Outras imagens capturadas em territórios palestinos também foram utilizadas para acusar Israel de cometer violações durante o conflito. Em um dos casos flagrados em vídeo que repercutiram ao redor do mundo e resultou em um pedido de explicações de Washington, militares foram filmados empurrando corpos de telhados na Cisjordânia. Neste caso, o autor das imagens não era um militar.
No domingo, após anunciar que a Embaixada de Israel em Brasília acompanhou a saída do militar do país, o Ministério das Relações Exteriores israelense alertou os soldados sobre as postagens nas redes sociais sobre o seu "serviço militar", segundo a agência de notícias americana Associated Press.

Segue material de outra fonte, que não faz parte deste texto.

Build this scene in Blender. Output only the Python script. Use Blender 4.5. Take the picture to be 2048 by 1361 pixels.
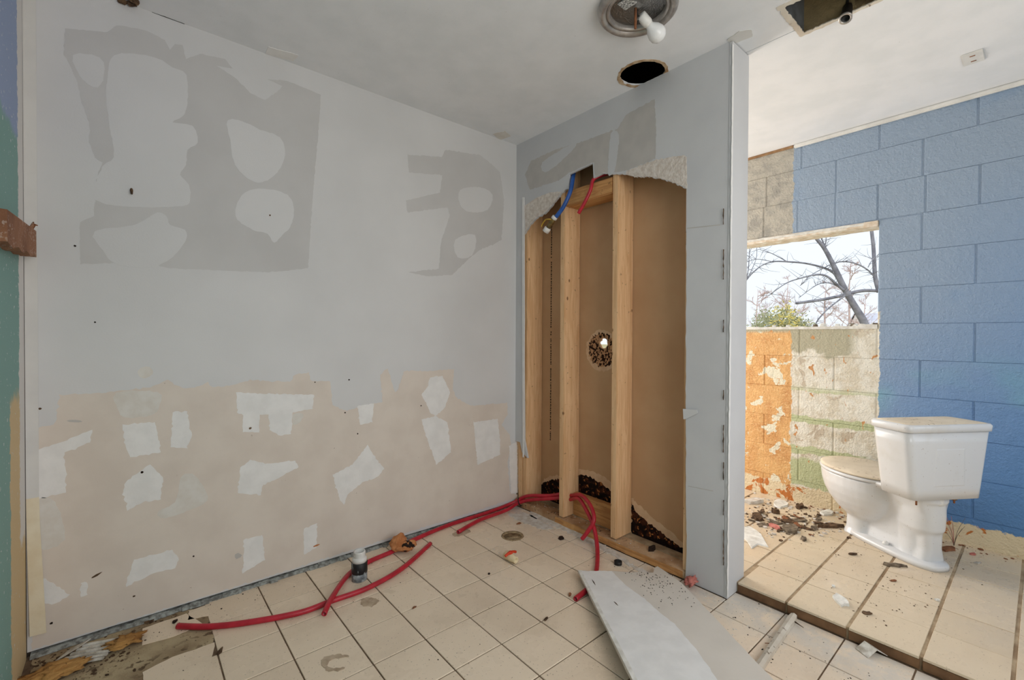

Enquanto isso, no Brasil, a advogada que atua no caso relatou ter sido vítima de uma onda de ataques on-line. As ameaças, disse Pinheiro, incluíram promessas de violência contra ela e sua filha, e pedidos para que o Mossad (serviço secreto de Israel) "agisse". Ela disse ter registrado todas as ofensas e feito denúncias à Polícia Civil de São Paulo, à Polícia Federal, ao Ministério Público de São Paulo e ao Ministério Público Federal, além de denunciar coação no curso do processo.